Special issue No. 6 is as follows: ■“What amount of damages, if any, do you find in favor of plaintiff Rosa Mae Scarborough, suffered and sustained by her as a direct and proximate result of her not attending the funeral of her father on account of the alleged failure of the defendant to use ordinary care in delivering the telegram introduced in evidence. Answer nothing or in dollars and cents as you may find.”
The defendant objected to said issue, for the reason that it assumed the telegraph company did not use ordinary care in delivering the telegram in question. This objection is without merit, because the court uses the words on account of the “alleged failure” to use ordinary care.
A further objection is urged because it assumes that Rosa Mae Scarborough did suffer and sustain damages by reason of not attending the funeral, and it is insisted that the issue is duplicitous.
It does assume that she suffered damages, but damages are' presumed where the proof shows the violation of a legal right. Hope v.

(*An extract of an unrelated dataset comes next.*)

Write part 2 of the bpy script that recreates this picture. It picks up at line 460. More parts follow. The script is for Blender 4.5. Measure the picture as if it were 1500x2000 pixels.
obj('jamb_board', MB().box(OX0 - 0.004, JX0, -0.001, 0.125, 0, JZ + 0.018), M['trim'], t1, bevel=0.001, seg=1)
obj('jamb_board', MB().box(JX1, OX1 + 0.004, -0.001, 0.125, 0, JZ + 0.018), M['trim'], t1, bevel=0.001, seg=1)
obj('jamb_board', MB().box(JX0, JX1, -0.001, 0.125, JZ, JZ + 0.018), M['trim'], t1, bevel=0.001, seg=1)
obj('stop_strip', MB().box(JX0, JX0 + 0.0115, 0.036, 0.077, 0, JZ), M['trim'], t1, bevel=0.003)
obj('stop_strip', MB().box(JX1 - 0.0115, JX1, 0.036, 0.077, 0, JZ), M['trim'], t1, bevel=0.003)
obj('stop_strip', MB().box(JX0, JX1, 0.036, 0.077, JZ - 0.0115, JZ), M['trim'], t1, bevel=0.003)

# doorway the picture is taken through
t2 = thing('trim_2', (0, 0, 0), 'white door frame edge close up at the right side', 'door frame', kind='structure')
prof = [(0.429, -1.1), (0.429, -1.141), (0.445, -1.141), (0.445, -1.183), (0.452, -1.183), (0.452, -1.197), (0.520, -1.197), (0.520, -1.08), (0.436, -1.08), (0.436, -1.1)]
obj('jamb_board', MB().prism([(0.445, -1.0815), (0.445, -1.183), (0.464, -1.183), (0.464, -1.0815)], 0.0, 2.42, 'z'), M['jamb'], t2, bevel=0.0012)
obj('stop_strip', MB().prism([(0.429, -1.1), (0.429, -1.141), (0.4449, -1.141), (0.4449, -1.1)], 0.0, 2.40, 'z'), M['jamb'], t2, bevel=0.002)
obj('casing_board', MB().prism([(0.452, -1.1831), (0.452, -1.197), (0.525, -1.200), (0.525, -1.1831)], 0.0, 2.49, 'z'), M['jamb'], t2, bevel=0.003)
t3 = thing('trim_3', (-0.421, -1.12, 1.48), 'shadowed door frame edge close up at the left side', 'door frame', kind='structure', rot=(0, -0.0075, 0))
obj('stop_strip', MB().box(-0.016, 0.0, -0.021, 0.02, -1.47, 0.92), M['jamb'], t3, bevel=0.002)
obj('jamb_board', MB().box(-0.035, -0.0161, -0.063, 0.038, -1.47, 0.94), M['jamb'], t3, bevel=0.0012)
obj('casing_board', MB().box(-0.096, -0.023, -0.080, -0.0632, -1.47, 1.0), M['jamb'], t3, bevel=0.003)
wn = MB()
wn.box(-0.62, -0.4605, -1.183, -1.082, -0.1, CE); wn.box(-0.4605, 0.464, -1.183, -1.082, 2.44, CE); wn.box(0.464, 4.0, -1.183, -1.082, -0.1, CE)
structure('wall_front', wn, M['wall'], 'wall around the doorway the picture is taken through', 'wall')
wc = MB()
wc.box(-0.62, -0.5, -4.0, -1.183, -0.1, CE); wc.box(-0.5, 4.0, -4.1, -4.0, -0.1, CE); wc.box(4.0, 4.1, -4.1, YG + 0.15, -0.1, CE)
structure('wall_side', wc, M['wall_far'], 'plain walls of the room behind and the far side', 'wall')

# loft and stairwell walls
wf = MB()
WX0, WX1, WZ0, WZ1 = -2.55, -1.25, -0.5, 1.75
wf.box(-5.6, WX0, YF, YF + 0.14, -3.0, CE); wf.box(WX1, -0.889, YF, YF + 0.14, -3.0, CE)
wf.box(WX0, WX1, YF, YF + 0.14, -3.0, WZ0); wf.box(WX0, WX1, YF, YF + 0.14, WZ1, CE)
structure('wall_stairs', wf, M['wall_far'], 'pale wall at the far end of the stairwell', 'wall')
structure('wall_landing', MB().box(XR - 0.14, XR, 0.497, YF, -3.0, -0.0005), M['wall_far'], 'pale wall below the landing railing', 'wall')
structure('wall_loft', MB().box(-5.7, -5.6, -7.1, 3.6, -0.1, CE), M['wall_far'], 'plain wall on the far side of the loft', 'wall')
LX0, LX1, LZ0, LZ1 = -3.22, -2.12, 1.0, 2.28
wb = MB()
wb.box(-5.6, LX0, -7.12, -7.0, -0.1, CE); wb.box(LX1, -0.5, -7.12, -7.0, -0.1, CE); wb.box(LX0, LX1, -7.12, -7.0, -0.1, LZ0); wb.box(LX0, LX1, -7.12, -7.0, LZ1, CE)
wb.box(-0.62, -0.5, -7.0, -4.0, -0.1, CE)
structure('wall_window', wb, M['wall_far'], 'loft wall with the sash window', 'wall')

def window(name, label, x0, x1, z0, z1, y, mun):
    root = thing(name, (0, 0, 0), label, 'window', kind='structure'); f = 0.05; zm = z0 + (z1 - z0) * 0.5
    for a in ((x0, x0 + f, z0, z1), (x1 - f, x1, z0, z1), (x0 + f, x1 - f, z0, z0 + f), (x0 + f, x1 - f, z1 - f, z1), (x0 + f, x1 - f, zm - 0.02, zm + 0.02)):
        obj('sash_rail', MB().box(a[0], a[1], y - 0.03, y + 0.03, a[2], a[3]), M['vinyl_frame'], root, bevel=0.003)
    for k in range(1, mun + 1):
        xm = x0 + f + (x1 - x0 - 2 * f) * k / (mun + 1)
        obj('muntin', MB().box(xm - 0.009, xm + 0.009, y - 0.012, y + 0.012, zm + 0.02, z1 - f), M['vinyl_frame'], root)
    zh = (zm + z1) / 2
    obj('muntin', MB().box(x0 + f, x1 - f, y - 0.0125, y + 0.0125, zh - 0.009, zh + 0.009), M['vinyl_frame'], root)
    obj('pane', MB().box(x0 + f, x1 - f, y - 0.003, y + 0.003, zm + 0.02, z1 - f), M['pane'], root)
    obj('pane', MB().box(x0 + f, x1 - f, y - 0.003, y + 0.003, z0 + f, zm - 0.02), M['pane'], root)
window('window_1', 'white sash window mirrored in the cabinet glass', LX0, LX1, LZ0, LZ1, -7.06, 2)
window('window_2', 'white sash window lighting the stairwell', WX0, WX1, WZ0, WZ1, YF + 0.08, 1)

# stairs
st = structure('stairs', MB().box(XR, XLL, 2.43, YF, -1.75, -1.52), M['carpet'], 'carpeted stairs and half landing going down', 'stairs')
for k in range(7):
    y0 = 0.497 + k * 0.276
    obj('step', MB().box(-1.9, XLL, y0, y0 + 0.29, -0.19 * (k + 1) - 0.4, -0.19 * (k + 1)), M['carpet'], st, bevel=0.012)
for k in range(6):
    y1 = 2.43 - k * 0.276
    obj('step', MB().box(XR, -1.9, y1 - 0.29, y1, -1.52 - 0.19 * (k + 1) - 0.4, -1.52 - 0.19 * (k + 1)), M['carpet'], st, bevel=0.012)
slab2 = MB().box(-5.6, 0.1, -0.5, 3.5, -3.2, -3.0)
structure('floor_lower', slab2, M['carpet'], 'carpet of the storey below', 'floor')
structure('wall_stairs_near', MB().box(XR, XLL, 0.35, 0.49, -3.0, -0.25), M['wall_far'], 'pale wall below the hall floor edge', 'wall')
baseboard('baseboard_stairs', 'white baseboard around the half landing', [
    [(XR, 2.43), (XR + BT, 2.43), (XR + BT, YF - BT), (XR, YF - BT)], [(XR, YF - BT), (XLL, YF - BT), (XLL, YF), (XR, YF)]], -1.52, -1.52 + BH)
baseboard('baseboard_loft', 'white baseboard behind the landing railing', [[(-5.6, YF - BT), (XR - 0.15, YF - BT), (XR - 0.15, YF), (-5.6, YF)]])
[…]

Alley, 9 Tex. 394; Senter Bros. & Co. v. Brooks Supply Co. (Tex. Civ. App.) 278 S. W. 334; Lawless v. Evans (Tex. App.) 14 S. W. 1019; Cotherman v. Oriental Oil Co. (Tex. Civ. App.) 272 S. W. 616.
Under the rule announced' by these authorities, proof of the failure to perform a legal duty entitled the appellees to recover at least nominal damages, and the evident purpose of the inquiry was to have the jury fix the amount thereof.
It is further contended that the court erred in submitting • special issue No. 2, inquiring whether the company used ordinary care to deliver the telegram to the addressee, Scarborough. The objection to this is that the plaintiff alleged two acts of negligence, viz., a failure to use ordinary care in delivering the message and a failure to mail the message promptly in the post office at Level-land. This issue submits the only material inquiry. Under the circumstances in this case, it was immaterial whether the message was dropped into the post office or not.
The final contention is that the verdict and judgment are excessive. We overrule this contention.
Finding no reversible error, the judgment is affirmed.